SUPPLIED MATERIAL →
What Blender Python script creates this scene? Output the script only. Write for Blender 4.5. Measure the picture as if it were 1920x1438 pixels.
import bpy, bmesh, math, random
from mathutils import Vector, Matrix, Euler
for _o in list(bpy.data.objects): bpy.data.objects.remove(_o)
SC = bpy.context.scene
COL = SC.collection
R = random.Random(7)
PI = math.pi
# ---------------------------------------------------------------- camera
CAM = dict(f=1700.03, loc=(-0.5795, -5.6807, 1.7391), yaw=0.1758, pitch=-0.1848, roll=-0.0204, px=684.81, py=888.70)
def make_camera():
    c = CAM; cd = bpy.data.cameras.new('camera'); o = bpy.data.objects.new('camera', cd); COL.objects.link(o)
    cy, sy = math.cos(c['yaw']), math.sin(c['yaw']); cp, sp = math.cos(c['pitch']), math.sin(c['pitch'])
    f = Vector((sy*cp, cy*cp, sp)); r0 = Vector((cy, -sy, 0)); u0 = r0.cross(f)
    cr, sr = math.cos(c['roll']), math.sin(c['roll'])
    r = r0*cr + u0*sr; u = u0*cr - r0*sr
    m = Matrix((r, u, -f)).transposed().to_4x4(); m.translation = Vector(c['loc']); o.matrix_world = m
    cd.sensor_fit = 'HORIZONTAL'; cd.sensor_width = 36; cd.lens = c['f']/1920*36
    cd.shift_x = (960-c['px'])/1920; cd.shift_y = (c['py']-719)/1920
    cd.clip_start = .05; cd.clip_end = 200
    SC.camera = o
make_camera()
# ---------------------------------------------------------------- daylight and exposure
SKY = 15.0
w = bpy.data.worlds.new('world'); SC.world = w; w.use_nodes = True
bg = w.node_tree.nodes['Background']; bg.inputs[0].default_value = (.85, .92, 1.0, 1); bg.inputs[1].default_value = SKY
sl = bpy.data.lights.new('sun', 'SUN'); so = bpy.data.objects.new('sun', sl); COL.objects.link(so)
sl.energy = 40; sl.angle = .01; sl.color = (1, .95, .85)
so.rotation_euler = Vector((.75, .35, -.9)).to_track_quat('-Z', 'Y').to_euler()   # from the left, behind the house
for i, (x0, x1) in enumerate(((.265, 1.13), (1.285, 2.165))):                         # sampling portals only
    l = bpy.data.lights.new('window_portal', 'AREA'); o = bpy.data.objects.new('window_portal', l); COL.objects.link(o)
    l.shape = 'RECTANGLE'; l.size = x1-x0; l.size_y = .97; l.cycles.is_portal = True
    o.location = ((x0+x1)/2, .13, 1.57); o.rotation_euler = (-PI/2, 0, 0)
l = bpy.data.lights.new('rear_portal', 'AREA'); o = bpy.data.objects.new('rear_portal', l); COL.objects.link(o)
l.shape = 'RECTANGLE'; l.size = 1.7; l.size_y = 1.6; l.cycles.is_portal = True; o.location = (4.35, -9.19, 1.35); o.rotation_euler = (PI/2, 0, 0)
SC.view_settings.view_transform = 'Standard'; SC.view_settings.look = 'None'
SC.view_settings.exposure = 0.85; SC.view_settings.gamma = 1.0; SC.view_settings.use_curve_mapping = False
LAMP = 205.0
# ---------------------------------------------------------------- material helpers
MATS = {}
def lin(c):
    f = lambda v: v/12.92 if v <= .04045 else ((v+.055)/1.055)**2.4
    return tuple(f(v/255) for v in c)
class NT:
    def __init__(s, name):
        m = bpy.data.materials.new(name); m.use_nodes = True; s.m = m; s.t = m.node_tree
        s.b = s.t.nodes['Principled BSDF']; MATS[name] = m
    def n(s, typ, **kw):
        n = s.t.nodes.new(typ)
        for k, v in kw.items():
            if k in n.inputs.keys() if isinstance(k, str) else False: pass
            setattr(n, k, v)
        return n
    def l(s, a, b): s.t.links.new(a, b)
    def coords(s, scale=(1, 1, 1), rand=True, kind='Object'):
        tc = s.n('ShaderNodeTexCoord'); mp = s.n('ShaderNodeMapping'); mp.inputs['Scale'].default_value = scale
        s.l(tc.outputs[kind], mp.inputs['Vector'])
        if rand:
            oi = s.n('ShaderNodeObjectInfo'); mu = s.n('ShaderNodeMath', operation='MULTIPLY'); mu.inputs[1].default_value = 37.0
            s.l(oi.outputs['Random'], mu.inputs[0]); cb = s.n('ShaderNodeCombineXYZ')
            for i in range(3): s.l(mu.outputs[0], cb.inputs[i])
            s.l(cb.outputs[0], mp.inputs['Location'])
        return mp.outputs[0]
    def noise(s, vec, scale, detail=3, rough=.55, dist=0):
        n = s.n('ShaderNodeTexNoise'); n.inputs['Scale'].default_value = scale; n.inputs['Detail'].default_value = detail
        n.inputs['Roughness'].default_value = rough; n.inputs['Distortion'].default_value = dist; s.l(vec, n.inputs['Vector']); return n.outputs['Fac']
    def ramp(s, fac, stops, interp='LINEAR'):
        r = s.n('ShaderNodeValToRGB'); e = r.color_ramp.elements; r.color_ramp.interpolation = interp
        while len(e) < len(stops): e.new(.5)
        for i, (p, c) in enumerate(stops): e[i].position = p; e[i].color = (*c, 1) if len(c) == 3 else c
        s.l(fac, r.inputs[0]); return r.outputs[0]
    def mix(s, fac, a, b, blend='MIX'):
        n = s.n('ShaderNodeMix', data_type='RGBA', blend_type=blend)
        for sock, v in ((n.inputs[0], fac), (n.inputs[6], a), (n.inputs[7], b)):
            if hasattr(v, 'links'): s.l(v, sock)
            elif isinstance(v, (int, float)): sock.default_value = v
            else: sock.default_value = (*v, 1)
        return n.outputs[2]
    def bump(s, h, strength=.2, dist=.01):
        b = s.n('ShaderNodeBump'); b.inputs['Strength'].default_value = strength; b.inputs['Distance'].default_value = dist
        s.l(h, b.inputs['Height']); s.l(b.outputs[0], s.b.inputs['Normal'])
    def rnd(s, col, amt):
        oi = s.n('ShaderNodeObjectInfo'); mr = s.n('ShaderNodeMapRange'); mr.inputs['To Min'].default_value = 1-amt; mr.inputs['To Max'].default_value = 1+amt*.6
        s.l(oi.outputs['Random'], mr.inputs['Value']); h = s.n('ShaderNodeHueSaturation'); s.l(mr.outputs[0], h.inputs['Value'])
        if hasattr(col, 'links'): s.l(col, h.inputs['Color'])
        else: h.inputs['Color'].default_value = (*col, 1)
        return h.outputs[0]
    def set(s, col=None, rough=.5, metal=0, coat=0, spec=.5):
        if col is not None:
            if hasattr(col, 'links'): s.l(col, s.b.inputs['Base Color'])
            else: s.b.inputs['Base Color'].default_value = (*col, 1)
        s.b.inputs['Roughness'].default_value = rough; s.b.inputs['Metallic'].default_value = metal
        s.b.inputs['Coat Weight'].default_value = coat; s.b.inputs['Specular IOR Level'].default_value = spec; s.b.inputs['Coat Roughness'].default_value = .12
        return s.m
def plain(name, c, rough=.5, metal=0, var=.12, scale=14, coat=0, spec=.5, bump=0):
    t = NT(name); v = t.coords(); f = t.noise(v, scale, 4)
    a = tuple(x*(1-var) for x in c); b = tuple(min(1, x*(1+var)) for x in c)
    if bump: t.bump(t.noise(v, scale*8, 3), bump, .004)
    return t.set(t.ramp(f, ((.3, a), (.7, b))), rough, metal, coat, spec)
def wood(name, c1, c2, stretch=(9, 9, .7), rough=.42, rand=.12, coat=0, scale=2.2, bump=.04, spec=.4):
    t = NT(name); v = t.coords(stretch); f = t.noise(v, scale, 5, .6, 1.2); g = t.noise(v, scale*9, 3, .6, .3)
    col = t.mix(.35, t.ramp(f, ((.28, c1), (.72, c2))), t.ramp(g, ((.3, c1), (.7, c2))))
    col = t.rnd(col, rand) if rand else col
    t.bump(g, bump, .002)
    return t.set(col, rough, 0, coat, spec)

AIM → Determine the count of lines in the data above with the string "scene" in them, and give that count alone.

EXPECTED OUTPUT → 2